Experimental verification of the efficiency/power-density (η-ρ) Pareto Front of single-phase double-boost and TCM PFC rectifier systems

Over the last decades, the converter systems performance has been substantially improved but the endeavor for highest possible performance, especially with respect to power density, efficiency, and costs remains the most important driver of present and future developments and research. In latest publications, comprehensive analytical models have been applied in optimization procedures to calculate the design parameters of single-phase AC-DC converter systems resulting in the highest performance concerning multiple objectives. In this paper, an experimental validation of this analytical design approach is provided based on four prototype rectifier systems with Power Factor Correction (PFC) which result from the optimization with respect to power density or efficiency of the mature double-boost bridgeless Continuous Conduction Mode (CCM) and the recently published interleaved totem-pole-based Triangular Current Mode (TCM) rectifier topology. All design details, such as power component values and EMIfilter structure as well as volume and losses distributions, are provided and the measurement results regarding efficiency, EMI standards, and input current quality (power factor and total harmonic distortion) allow the direct performance comparison of the investigated rectifier topologies.

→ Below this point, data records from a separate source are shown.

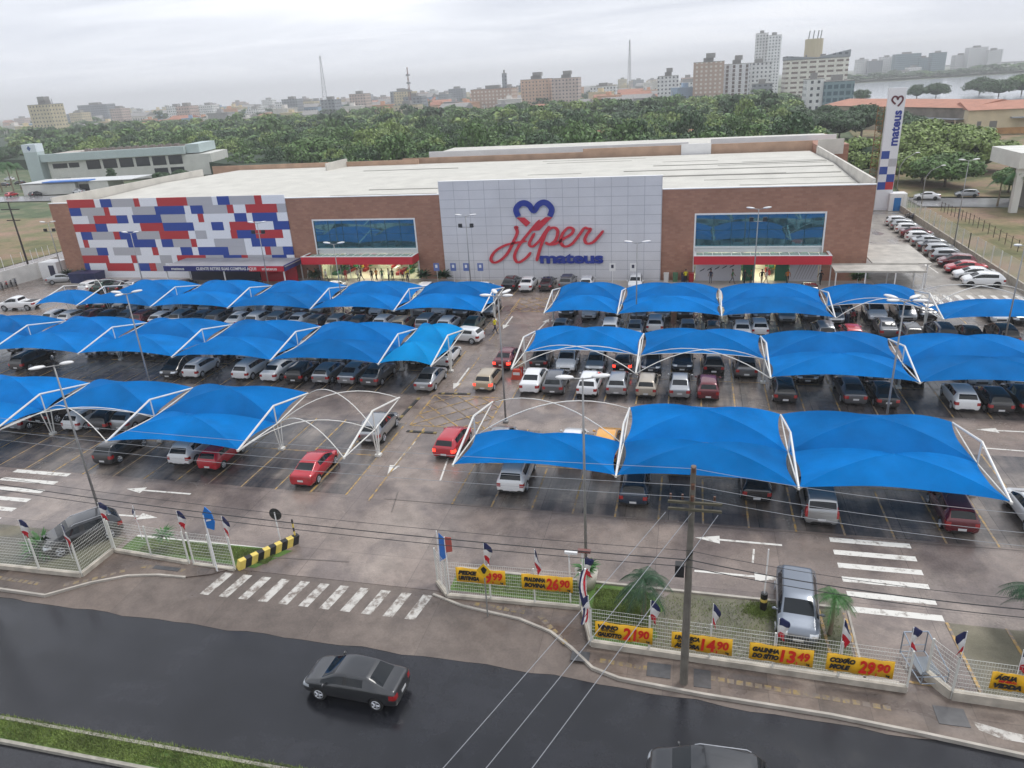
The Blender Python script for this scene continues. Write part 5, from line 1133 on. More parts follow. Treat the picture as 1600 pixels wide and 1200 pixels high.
t=thing('feather_flags','blue and red printed feather flags at the gate end of the fence','flag',(-11.6,28.3,0)); b=MB(); b.tube([(0,0,0),(0,0,3.4)],.03,5); b.tube([(.5,-.3,0),(.5,-.3,3.3)],.03,5); b.build('flag_pole',frM,t); b=MB(); b.xz([(.02,1.6),(.42,1.9),(.48,2.9),(.1,3.3)],-.01,.01); b.build('blue_flag',mat('flag_sky',srgb(50,110,190),.7),t); b=MB(); b.xz([(.52,2.4),(.85,2.5),(.85,3.3),(.52,3.3)],-.31,-.29); b.build('red_flag',mat('flag_maroon',srgb(170,80,70),.7),t)
t=thing('warning_sign','yellow diamond warning sign seen edge on beside the first banner','sign',(-8.75,26.6,0)); b=MB(); b.tube([(0,0,0),(0,0,2.9)],.035,6); b.build('sign_post',mat('post_grey',srgb(130,130,128),.6),t); b=MB(); b.xz([(0,2.25),(.36,2.65),(0,3.05),(-.36,2.65)],-.05,-.03); b.build('sign_plate',mat('sign_yellow',srgb(222,178,30),.4),t); b=MB(); b.xz([(-.05,2.5),(.05,2.5),(.16,2.75),(0,2.9),(-.14,2.75)],-.06,-.051); b.build('pictogram',blkM,t)
for i,(a,c,col,bb) in enumerate(((730,437,'blue',0),(710,437,'blue',0),(752,437,'blue',0),(684,437,'blue',0),(768,440,'blue',0),(957,437,'white',1),(989,437,'white',1),(985,440,'white',1))):
    if i in(4,7): continue
    x,y=WY(a,c,86.9)[0],86.9
    t=thing('parking_sign',f'small {col} reserved parking sign before the silver wall, {ORD[i]} of its kind','sign',(x,y,0),0,'reserved parking signs'); b=MB(); b.tube([(0,0,0),(0,0,2.3)],.035,5); b.build('sign_post',frM,t); b=MB(); b.box((0,-.05,2.5),(.75,.03,1.0)); o=b.build('sign_plate',frM if bb else mat('sign_mid_blue',srgb(90,110,170),.5),t); b=MB(); b.box((0,-.07,2.6),(.3,.01,.4)); b.build('pictogram',dkM if bb else frM,o)
# shopping trolley corral at the lower right
t=thing('trolley_stand','grey metal trolley stand at the gap in the street fence','trolley stand',(10.05,26.3,0),.2); b=MB()
for x in(-.5,.5):
    b.tube([(x,-.9,.25),(x,-.9,.85),(x,.9,1.3),(x,.9,.2)],.028,6); b.tube([(x,-.9,.25),(x,.9,.25)],.028,6)
for y in np.linspace(-.9,.9,6): b.tube([(-.5,y,.25),(.5,y,.25)],.02,5)
for y in (-.9,.9): b.tube([(-.5,y,.6),(.5,y,.6)],.02,5)
b.tube([(-.5,.9,1.3),(.5,.9,1.3)],.03,6); b.build('stand_frame',mat('trolley_steel',srgb(150,160,172),.35,.6),t); b=MB(); b.box((0,-.1,.42),(.8,1.0,.02)); b.build('tray',mat('tray_grey',srgb(104,110,116),.5,.3),t)
for x,y,lb in ((-.9,26.1,'yellow'),(-11.75,29.2,'yellow top')): pass
# bollard with a tall white rod in the grass pavers
t=thing('bollard','black and yellow bollard with tall white rod in a tuft of grass','bollard',(4.0,29.2,0)); b=MB(); b.tube([(0,0,0),(0,0,.5)],.16,10,1); b.tube([(0,0,.5),(0,0,.66)],.165,10,0); b.tube([(0,0,.66),(0,0,.95)],.16,10,1); b.build('bollard_body',hz,t); b=MB(); b.tube([(0,0,.95),(0,0,3.4)],.035,5); b.build('rod',frM,t)
for i,(x,y) in enumerate(((-6.6,28.2),(-6.0,28.4))): t=thing('small_light_post',f'short white floodlight post behind the second banner, {["left","right"][i]} one','lamp post',(x+1.6,y,0),0,'short light posts'); b=MB(); b.tube([(0,0,0),(0,0,2.9)],.04,5); b.build('pole',frM,t); b=MB(); b.box((.1,0,2.95),(.6,.2,.12)); b.build('lamp_head',lumM if i==0 else mat('lamp_brown',srgb(110,70,64),.5),t)
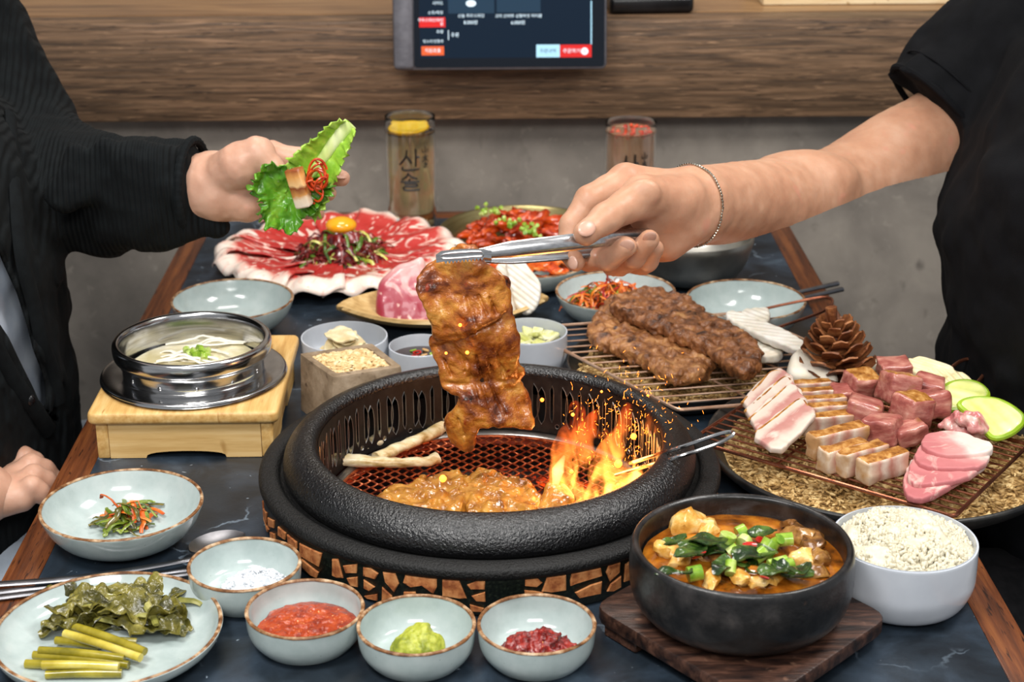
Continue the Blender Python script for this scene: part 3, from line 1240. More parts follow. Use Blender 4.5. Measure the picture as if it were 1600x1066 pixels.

All four prototype systems comply with the EMI standard CISPR 22 class B and exhibit a high power factor and a low current THD. The recently published TCM-topology is beneficially applied to achieve a higher efficiency compared to the efficiency- and volume-optimized double boost CCM rectifier systems with a similar power density. With the loss-optimized TCM-prototype an extreme efficiency of 99.23 % at nominal input voltage and rated output power has been measured.